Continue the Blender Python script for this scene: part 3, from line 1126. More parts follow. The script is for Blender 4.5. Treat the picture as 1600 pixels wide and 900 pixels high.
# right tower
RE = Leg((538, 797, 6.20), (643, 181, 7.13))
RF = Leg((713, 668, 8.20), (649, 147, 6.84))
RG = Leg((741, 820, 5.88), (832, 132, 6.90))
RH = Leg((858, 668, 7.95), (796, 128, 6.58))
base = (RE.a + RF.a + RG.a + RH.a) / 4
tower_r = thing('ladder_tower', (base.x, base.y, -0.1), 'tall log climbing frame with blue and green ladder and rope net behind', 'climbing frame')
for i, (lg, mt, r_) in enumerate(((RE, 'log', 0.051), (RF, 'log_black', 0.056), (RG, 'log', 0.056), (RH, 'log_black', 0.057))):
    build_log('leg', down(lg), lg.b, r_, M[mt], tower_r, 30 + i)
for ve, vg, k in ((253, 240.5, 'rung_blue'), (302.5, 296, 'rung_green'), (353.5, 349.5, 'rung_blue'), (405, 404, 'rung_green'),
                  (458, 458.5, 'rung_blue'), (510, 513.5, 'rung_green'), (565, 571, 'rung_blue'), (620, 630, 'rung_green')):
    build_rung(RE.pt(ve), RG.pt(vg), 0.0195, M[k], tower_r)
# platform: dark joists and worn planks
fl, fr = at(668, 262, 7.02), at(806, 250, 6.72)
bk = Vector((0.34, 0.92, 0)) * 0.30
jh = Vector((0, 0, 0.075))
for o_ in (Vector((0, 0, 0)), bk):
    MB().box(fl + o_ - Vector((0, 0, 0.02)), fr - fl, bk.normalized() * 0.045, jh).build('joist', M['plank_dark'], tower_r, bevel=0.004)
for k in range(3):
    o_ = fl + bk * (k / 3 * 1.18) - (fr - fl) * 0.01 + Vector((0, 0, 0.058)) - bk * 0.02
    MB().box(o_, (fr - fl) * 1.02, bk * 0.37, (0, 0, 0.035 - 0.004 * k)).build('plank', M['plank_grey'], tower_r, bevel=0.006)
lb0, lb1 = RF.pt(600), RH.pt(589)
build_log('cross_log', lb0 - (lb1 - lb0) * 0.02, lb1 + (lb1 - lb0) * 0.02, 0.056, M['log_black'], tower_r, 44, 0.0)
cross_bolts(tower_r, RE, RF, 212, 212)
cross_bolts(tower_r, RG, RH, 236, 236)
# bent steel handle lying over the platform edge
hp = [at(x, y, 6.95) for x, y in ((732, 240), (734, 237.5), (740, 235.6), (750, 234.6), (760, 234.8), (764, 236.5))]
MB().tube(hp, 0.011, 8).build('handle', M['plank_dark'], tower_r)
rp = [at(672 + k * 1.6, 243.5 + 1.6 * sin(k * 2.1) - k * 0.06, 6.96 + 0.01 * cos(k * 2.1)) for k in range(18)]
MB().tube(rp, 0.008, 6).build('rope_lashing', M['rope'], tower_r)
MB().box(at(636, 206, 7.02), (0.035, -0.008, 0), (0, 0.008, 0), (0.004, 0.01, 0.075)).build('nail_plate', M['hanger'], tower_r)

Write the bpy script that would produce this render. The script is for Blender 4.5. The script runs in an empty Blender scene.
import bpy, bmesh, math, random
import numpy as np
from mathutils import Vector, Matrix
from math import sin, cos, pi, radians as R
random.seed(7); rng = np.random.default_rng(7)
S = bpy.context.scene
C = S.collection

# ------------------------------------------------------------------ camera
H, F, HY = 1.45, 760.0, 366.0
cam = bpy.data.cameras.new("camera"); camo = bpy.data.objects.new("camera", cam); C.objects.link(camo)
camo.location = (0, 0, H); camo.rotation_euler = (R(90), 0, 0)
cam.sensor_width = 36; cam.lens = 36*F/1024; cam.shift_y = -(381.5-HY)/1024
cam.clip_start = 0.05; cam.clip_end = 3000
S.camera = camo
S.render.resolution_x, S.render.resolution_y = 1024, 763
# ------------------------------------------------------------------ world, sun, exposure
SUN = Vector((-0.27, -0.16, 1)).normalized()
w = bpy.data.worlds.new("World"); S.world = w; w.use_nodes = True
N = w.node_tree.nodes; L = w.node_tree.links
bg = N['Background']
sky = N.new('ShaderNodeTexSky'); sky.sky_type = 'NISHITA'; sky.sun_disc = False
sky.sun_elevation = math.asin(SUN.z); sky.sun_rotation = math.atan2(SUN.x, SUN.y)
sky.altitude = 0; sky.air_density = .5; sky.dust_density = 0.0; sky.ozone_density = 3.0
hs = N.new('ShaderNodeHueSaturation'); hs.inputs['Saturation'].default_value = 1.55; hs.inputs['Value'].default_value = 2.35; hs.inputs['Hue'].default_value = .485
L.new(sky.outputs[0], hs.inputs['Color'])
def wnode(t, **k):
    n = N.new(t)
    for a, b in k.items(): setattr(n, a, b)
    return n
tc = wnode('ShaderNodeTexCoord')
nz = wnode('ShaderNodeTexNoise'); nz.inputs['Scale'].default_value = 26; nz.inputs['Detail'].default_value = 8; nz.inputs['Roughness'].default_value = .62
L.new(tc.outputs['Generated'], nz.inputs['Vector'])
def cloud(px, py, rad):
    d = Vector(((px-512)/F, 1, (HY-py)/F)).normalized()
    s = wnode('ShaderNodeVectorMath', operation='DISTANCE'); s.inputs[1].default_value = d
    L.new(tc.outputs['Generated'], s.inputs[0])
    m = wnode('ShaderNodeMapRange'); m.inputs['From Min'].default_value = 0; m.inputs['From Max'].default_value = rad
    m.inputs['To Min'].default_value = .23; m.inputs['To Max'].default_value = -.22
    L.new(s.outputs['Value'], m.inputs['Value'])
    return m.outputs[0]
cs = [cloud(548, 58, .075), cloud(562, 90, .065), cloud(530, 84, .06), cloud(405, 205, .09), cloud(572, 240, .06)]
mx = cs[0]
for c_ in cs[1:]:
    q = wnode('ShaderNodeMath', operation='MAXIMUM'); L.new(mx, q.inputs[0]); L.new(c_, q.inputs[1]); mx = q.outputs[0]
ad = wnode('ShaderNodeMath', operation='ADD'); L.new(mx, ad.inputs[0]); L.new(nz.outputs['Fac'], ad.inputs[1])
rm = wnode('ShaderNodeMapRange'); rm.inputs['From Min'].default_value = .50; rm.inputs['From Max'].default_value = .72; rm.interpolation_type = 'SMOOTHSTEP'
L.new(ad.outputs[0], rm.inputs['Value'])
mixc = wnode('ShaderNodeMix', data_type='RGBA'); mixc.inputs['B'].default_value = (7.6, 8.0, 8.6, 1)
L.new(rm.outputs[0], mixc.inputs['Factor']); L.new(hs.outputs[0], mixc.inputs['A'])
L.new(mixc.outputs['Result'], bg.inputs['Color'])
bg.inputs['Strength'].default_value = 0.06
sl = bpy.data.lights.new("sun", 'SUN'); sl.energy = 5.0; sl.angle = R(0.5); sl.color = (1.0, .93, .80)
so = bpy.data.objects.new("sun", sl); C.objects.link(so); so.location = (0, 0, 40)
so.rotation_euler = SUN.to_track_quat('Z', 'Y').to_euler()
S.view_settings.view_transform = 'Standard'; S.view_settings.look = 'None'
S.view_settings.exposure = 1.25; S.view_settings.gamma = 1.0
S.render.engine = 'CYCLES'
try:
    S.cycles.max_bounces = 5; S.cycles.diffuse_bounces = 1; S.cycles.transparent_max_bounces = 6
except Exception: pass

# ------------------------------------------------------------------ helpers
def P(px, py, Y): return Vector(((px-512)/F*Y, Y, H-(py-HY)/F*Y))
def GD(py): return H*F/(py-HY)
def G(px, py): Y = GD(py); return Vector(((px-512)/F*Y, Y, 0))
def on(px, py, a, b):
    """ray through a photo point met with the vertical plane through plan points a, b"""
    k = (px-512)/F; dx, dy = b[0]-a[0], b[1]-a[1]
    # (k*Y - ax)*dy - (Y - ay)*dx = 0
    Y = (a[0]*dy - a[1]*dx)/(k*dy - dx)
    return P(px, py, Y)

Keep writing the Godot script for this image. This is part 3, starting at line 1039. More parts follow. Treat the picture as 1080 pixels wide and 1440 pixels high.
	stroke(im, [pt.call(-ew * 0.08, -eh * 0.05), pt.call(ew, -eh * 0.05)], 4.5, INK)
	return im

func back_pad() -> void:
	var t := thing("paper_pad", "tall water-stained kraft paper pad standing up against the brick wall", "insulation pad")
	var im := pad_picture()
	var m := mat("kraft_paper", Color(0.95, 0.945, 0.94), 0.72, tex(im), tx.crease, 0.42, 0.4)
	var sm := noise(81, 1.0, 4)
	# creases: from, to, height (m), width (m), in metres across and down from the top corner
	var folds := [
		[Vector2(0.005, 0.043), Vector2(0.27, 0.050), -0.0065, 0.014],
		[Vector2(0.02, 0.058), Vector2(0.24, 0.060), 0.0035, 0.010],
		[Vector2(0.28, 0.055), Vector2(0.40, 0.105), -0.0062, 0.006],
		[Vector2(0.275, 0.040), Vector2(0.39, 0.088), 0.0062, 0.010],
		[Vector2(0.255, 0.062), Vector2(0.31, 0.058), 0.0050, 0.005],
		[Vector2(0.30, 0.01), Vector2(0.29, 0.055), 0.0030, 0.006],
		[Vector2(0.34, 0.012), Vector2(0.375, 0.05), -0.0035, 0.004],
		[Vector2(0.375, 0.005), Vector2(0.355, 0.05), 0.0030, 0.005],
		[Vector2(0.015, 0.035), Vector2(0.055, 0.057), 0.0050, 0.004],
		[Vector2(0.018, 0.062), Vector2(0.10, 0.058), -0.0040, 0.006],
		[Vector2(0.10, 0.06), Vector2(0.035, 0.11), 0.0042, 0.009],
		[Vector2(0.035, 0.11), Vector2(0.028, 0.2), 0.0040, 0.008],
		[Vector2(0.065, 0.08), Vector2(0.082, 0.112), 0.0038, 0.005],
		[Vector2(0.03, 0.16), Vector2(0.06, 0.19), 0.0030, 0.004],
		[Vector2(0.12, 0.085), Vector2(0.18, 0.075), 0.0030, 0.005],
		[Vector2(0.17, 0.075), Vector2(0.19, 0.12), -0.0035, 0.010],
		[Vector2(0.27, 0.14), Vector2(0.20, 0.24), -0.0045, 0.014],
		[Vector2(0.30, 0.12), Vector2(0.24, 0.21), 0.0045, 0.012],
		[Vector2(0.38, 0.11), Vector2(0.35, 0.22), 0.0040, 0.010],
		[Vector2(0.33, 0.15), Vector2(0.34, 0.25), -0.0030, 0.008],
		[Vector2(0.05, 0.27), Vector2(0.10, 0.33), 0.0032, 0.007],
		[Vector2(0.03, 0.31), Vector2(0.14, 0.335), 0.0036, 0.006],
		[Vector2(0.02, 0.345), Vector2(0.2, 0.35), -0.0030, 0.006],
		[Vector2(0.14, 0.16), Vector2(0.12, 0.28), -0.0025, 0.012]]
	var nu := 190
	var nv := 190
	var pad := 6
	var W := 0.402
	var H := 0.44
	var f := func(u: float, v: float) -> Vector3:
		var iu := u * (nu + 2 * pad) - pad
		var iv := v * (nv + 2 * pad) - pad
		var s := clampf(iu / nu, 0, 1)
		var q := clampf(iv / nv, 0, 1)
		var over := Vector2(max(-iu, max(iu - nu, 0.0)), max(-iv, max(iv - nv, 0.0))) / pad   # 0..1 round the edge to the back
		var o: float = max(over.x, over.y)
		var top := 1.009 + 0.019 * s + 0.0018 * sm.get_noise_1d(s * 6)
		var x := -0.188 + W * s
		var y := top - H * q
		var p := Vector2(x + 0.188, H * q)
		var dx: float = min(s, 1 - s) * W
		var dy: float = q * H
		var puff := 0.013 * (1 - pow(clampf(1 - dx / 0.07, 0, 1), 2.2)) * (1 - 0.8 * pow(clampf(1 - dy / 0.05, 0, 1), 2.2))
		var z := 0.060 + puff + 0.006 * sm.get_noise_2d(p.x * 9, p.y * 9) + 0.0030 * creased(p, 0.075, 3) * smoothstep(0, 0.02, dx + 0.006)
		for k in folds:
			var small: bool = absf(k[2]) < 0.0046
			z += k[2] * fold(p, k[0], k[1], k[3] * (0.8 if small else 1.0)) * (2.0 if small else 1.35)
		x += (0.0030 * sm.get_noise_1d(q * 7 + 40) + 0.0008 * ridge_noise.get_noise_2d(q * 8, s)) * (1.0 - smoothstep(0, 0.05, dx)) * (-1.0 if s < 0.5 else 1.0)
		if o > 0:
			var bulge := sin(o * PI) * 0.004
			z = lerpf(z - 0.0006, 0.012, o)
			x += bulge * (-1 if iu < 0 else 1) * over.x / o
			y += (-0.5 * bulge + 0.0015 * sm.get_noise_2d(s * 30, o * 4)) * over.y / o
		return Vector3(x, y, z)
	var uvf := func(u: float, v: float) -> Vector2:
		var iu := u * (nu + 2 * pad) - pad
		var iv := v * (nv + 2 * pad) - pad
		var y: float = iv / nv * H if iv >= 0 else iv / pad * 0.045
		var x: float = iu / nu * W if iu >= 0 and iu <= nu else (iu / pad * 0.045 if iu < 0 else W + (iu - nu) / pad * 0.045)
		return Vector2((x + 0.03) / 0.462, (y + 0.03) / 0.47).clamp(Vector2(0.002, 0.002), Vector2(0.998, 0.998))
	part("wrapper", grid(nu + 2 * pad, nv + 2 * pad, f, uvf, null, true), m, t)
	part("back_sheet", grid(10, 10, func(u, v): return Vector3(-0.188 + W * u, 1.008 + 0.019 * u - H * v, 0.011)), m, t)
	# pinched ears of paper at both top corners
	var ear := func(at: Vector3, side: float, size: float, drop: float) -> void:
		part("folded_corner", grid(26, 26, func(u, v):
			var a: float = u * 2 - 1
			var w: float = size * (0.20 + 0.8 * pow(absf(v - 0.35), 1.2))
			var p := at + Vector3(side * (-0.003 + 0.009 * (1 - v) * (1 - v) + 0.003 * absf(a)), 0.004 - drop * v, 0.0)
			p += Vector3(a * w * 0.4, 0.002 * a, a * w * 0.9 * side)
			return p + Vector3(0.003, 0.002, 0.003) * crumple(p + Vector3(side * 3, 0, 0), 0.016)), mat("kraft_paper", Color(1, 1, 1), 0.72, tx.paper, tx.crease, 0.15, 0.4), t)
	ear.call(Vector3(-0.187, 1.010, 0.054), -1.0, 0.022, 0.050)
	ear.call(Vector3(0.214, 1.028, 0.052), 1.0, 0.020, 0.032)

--

WHAT IS ASKED: Scan the listing above. Collect all lines with the word "this".

RESULT:
Continue the Blender Python script for this scene: part 3, from line 1126. More parts follow. The script is for Blender 4.5. Treat the picture as 1600 pixels wide and 900 pixels high.
Write the bpy script that would produce this render. The script is for Blender 4.5. The script runs in an empty Blender scene.
Keep writing the Godot script for this image. This is part 3, starting at line 1039. More parts follow. Treat the picture as 1080 pixels wide and 1440 pixels high.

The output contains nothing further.